I like UTC-SLS as the best approach for most of common use cases.

Edit: now UTC-SLS can be also discussed here: https://news.ycombinator.com/item?id=9018504


Steve Allen is one of the more vocal proponents of leap seconds and knows much more than I do about the issue. However the general thesis that "Discontinuing leap seconds would require many observatories and other organizations to procure new hardware and rewrite software that deals with time and the earth's rotation" has always left something to be desired. I have never understood why the needs of a small minority (astronomers) should be the deciding factor for society as a whole. The argument for leap seconds would be a lot stronger if it did not seem like a tyranny of the minority.


The leap seconds in the UTC aren't making any problem if the operating systems wouldn't do "unexpected" things with them, as described by Kuhn. Specifically, the software "clocks" for "humans," those that are bound to the calendar time, should just have 86400 seconds in a day. (2) When the atomic clocks signal them the "leap" second they should just "smooth" it. We can have that with some updates of our favourite operating systems. It's a pure software thing.

The solution (UTC-SLS) is simple and good enough for most of the uses, including Google's synchronisation needs of the millions of their computers.
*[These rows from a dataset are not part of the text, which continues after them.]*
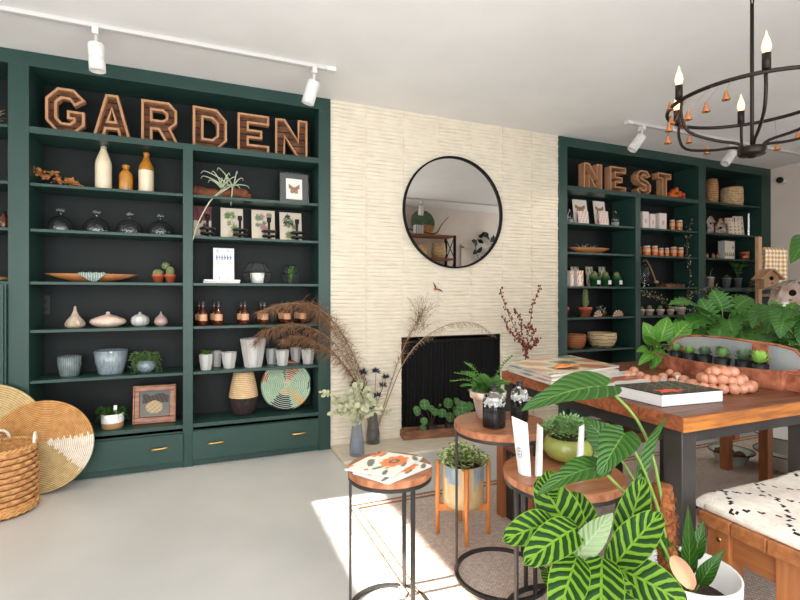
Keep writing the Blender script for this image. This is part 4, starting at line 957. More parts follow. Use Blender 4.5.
def jam(label, u0, u1, vt, y, z, grp):
    X, w_, h_ = F(u0, u1, vt, y, z); r = w_/2; t = thing('amber_jar', label, 'jar', (X,y,z), 0, grp)
    MB().lathe([(0,0),(r*.95,0),(r,.004),(r,h_*.8),(r*.85,h_*.86),(0,h_*.86)], 20).build('jar', M['honey'], t)
    MB().lathe([(r*.92,h_*.84),(r*.92,h_),(0,h_)], 20).build('lid', M['pinkish'], t)
    MB().lathe([(r*1.01,h_*.42),(r*1.01,h_*.74)], 20).build('label', M['kraft_label'], t)
jam('amber jar next to the square candle box', 669.5, 675, 220, .08, Z2, 'amber jars on the second shelf'); jam('amber jar, rightmost on the second shelf of the middle bay', 676, 682.5, 220.5, .08, Z2, 'amber jars on the second shelf')
for k, (u0, u1, vt) in enumerate(((637.5,641,247),(642.5,650.5,246),(651.5,658,246),(658.6,663.8,248),(664.5,669.2,248),(670.3,676.8,247),(677.3,683.5,247.5))):
    jam('amber candle jar, %s in the row on the third shelf' % ('first','second','third','fourth','fifth','sixth','seventh')[k], u0+(1.5 if k == 0 else 0), u1+(1 if k == 0 else 0), vt, .08+(.12 if k in (0,) else 0), Z3, 'row of amber candle jars')
X, w_, h_ = F(638.5, 650, 262, .12, Z4); t = thing('glass_cloche', 'tall clear glass cloche bottle left of the succulent tray', 'glass dome', (X,.12,Z4)); r = w_/2
MB().lathe([(r,0),(r,h_*.6),(r*.7,h_*.85),(r*.2,h_),(0,h_),(r*.6,h_*.85),(r*.94,h_*.6),(r*.94,0),(r,0)], 28).build('dome', M['glass_thin'], t)
mb = MB().tube(spline([(-.02,0,h_),(0,-.02,h_+.02),(.04,-.04,h_*.8),(.09,-.05,h_*.4),(.11,-.05,h_*.22)], 14), .006, 6); mb.ball((.12,-.05,h_*.2), .022, 10, 6, (1.4,1,.8))
mb.build('jute_tie', M['kraft'], t)
X, w_, h_ = F(655, 686, 280, .12, Z4); t = thing('succulent_tray', 'low wooden tray of mixed succulents on the fourth shelf', 'potted plant', (X,.12,Z4))
MB().slab(-w_/2, w_/2, -.06, .06, 0, .035).build('tray', M['driftwood'], t, smooth=False, bevel=.005)
for k, m_ in enumerate(('succulent_grey','succulent','succulent_pale','succulent_grey','succulent')):
    mb = MB(); rosette(mb, (-w_*.4+w_*.2*k, R(-.02,.02), .035), .045, 14); mb.build('succulent', M[m_], t)
for k, (u0, u1) in enumerate(((637.5,643.5),(645,654),(656,664.5),(666.5,674.5),(675.5,686))):
    X, w_, h_ = F(u0, u1, 308.5 if k != 4 else 306, .09, Z5)
    if k == 0: X += .02
    terracotta('lime-washed terracotta cactus pot, %s of five in the middle bay' % ('first','second','third','fourth','fifth and largest')[k], (X,.09,Z5), w_, h_*.9, [('cactus', cactus_ball(w_*.26, h_*.9+w_*.12, 9, 1.4), 'cactus')], 'lime-washed pots', 'terrawhite')
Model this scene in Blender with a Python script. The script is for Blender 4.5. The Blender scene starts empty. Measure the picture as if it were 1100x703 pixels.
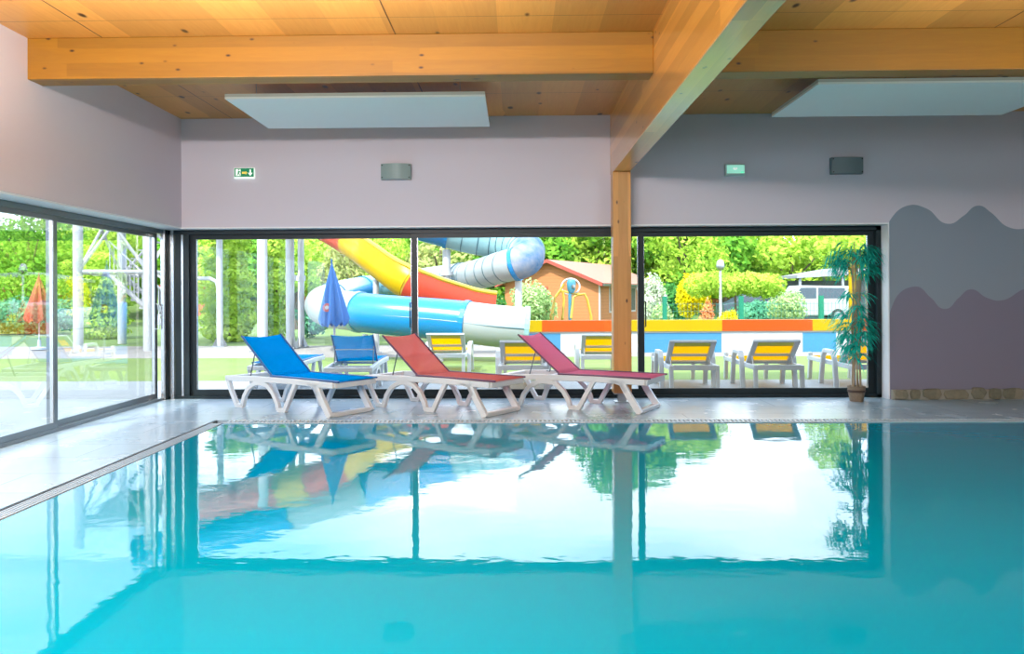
import bpy, bmesh, math, random
import numpy as np
from mathutils import Vector, Matrix
random.seed(7); rng = np.random.default_rng(7)
sc = bpy.context.scene
COL = sc.collection
PI = math.pi

# ------------------------------------------------------------------ camera
F = 880.0; PX0 = 537.4; PY0 = 318.0; EYE = 1.30; YAW = 0.020; ROLL = 0.005
fw = Vector((-math.sin(YAW), math.cos(YAW), 0))
rt = Vector((math.cos(YAW), math.sin(YAW), -ROLL)).normalized()
up = rt.cross(fw).normalized()
cam_d = bpy.data.cameras.new('camera'); cam = bpy.data.objects.new('camera', cam_d); COL.objects.link(cam)
M3 = Matrix((rt, up, -fw)).transposed()
cam.matrix_world = Matrix.Translation((0, 0, EYE)) @ M3.to_4x4()
cam_d.sensor_width = 36; cam_d.lens = 36 * F / 1100
cam_d.shift_x = (550 - PX0) / 1100; cam_d.shift_y = (PY0 - 351.5) / 1100
cam_d.clip_end = 500; cam_d.clip_start = 0.05
sc.camera = cam
CAM = Vector((0, 0, EYE))

def ray(px, py): return fw + rt * ((px - PX0) / F) - up * ((py - PY0) / F)
def atY(px, py, Y):
    d = ray(px, py); return CAM + d * (Y / d.y)
def atZ(px, py, Z=0.0):
    d = ray(px, py); return CAM + d * ((Z - EYE) / d.z)

# ------------------------------------------------------------------ world, sun, added fill lights, exposure
sc.view_settings.view_transform = 'Standard'; sc.view_settings.look = 'None'
sc.view_settings.exposure = 0.30; sc.view_settings.gamma = 1.0
sc.view_settings.use_curve_mapping = False
sc.cycles.caustics_reflective = False
W = bpy.data.worlds.new('sky'); sc.world = W; W.use_nodes = True
nt = W.node_tree; N = nt.nodes; L = nt.links
N.clear()
o_ = N.new('ShaderNodeOutputWorld'); bg = N.new('ShaderNodeBackground'); tc = N.new('ShaderNodeTexCoord')
mp = N.new('ShaderNodeMapping'); mp.inputs['Scale'].default_value = (1.6, 1.6, 5.0)
no = N.new('ShaderNodeTexNoise'); no.inputs['Scale'].default_value = 1.4; no.inputs['Detail'].default_value = 6
cr = N.new('ShaderNodeValToRGB')
cr.color_ramp.elements[0].position = 0.42; cr.color_ramp.elements[0].color = (0.50, 0.70, 0.98, 1)
cr.color_ramp.elements[1].position = 0.60; cr.color_ramp.elements[1].color = (0.93, 0.95, 1.0, 1)
L.new(tc.outputs['Generated'], mp.inputs['Vector']); L.new(mp.outputs[0], no.inputs['Vector'])
L.new(no.outputs['Fac'], cr.inputs['Fac']); L.new(cr.outputs['Color'], bg.inputs['Color'])
bg.inputs['Strength'].default_value = 4.2
L.new(bg.outputs[0], o_.inputs[0])

sd = bpy.data.lights.new('sun', 'SUN'); sd.energy = 6.5; sd.angle = 0.03; sd.color = (1, .96, .88)
sun = bpy.data.objects.new('sun', sd); COL.objects.link(sun)
sun.rotation_euler = Vector((0.35, 0.62, -0.80)).to_track_quat('-Z', 'Y').to_euler()

def area(name, loc, tgt, sx, sy, power, col=(1, 1, 1)):
    d = bpy.data.lights.new(name, 'AREA'); d.shape = 'RECTANGLE'; d.size = sx; d.size_y = sy; d.energy = power; d.color = col
    o = bpy.data.objects.new(name, d); COL.objects.link(o); o.location = loc
    o.rotation_euler = (Vector(tgt) - Vector(loc)).to_track_quat('-Z', 'Y').to_euler()
    return o
area('hall_fill_light', (-1.8, 2.0, 3.40), (-1.8, 5.0, 0.3), 3.5, 1.6, 200, (1, .97, .93))  # unseen overhead pair added to brighten the water and hall
area('hall_fill_light', (4.6, 2.0, 3.40), (4.2, 5.0, 0.3), 3.5, 1.6, 140, (.78, .93, 1))
area('hall_fill_light', (-1.8, -.6, 2.99), (-2.6, 8.5, 2.9), 4.0, .12, 300, (1, .90, .90))  # unseen strip added to lift the left and back walls
area('ceiling_fill_light', (-1.9, 5.6, 2.5), (-1.9, 5.6, 3.5), 3.2, .3, 60, (1, .92, .84))  # upward fill added for ceiling, beams and panels, no fixtures there
area('ceiling_fill_light', (4.3, 5.6, 2.5), (4.3, 5.6, 3.5), 3.2, .3, 32, (1, .94, .86))
area('ceiling_fill_light', (-1.0, 2.6, 2.6), (-1.0, 2.6, 3.5), 4.0, .4, 20, (1, .88, .76))

# ------------------------------------------------------------------ materials
MATS = {}
def newmat(name):
    m = bpy.data.materials.new(name); m.use_nodes = True; m.node_tree.nodes.clear(); MATS[name] = m
    return m, m.node_tree.nodes, m.node_tree.links
def C4(c): return (c[0], c[1], c[2], 1)
def S(r, g, b):
    f = lambda v: (v / 255 / 12.92) if v / 255 <= .04045 else ((v / 255 + .055) / 1.055) ** 2.4
    return (f(r), f(g), f(b))
def mat(name, c, rough=.5, metal=0, var=.08, vscale=6, spec=.5, bump=0, coat=0, trans=0, emit=None, es=0):
    if name in MATS: return MATS[name]
    m, N, L = newmat(name)
    o = N.new('ShaderNodeOutputMaterial'); b = N.new('ShaderNodeBsdfPrincipled')
    b.inputs['Roughness'].default_value = rough; b.inputs['Metallic'].default_value = metal
    b.inputs['Specular IOR Level'].default_value = spec; b.inputs['Coat Weight'].default_value = coat
    tc = N.new('ShaderNodeTexCoord'); n = N.new('ShaderNodeTexNoise'); n.inputs['Scale'].default_value = vscale; n.inputs['Detail'].default_value = 4
    L.new(tc.outputs['Object'], n.inputs['Vector'])
    mx = N.new('ShaderNodeMix'); mx.data_type = 'RGBA'
    mx.inputs[6].default_value = C4([v * (1 - var) for v in c]); mx.inputs[7].default_value = C4([min(1, v * (1 + var)) for v in c])
    L.new(n.outputs['Fac'], mx.inputs[0]); L.new(mx.outputs[2], b.inputs['Base Color'])
    if bump:
        bp = N.new('ShaderNodeBump'); bp.inputs['Strength'].default_value = bump; bp.inputs['Distance'].default_value = .02
        L.new(n.outputs['Fac'], bp.inputs['Height']); L.new(bp.outputs[0], b.inputs['Normal'])
    if emit: b.inputs['Emission Color'].default_value = C4(emit); b.inputs['Emission Strength'].default_value = es
    if trans:
        t = N.new('ShaderNodeBsdfTransparent'); ms = N.new('ShaderNodeMixShader'); ms.inputs[0].default_value = trans
        L.new(b.outputs[0], ms.inputs[1]); L.new(t.outputs[0], ms.inputs[2]); L.new(ms.outputs[0], o.inputs[0])
    else: L.new(b.outputs[0], o.inputs[0])
    return m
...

The UTC is still just the to-the-second approximation of the UT1 (1) which is by definition bound to the Earth rotation ( http://en.wikipedia.org/wiki/Universal_Time ). Steve Allen just tries to make people understand that the UTC is by definition "the human calendar time" (like: year, month, day, hour, minute, second) sent over the radio clocks.

For the time less dependent on Earth TAI also exists ( http://en.wikipedia.org/wiki/International_Atomic_Time ). So we already have the time reference that "just counts the atomic seconds."

Had there been less confusion among the programmers regarding the leap second handling on the common systems we'd already all use the UTC-SLS solution and we wouldn't have to care about the leap seconds unless we really need TAI.

---

1) Watch out for http://www.itu.int/en/ITU-R/conferences/wrc/2015/Pages/defau... (2 to 27 November 2015) if that changes.

2) POSIX already specifies that every day has exactly 86400 seconds for "Seconds Since the Epoch" and the current code relies on that: http://pubs.opengroup.org/onlinepubs/9699919799/basedefs/V1_...


Why deal with the complexity of leap seconds; given TAI why should society as a whole deal with the complexity of leap seconds just because it makes life a little easier for astronomers?


It's not about being easy for the astronomers but for the humans. The astronomers already have to use all of TAI, UT0, UT1 and UTC and much more complex calculations. We other humans use days. We have the daylight saving time and nobody cares for an hour difference twice a year because those who do care use the less moving time stamps, often called UTC, even if they are just "synchronized with UTC" and not exactly UTC, as they have in POSIX-inspired systems exactly 86400 seconds in a day, always. Only some of the programmers then "discover" the definition of the leap second and remain confused by the fact that their computers use "UTC" name and wrongly think that the exact leap seconds are important for them even if they only need the calendar time.

If you use the POSIX time routines (and you almost certainly do use them unless you tweaked something wrongly) you already don't have to deal with the complexities of the leap seconds (but you should care about DST!) Every day in what POSIX calls "Seconds Since the Epoch" (but is sometimes referred to as UTC) has in fact the same number of seconds (if you know C it's what you get in time_t for all the time stamps). Only the OS-es have to be fixed to smooth the leap seconds instead of introducing them at once, and then even some obscure sync bugs will never happen any more. Google proved that it's a good approach.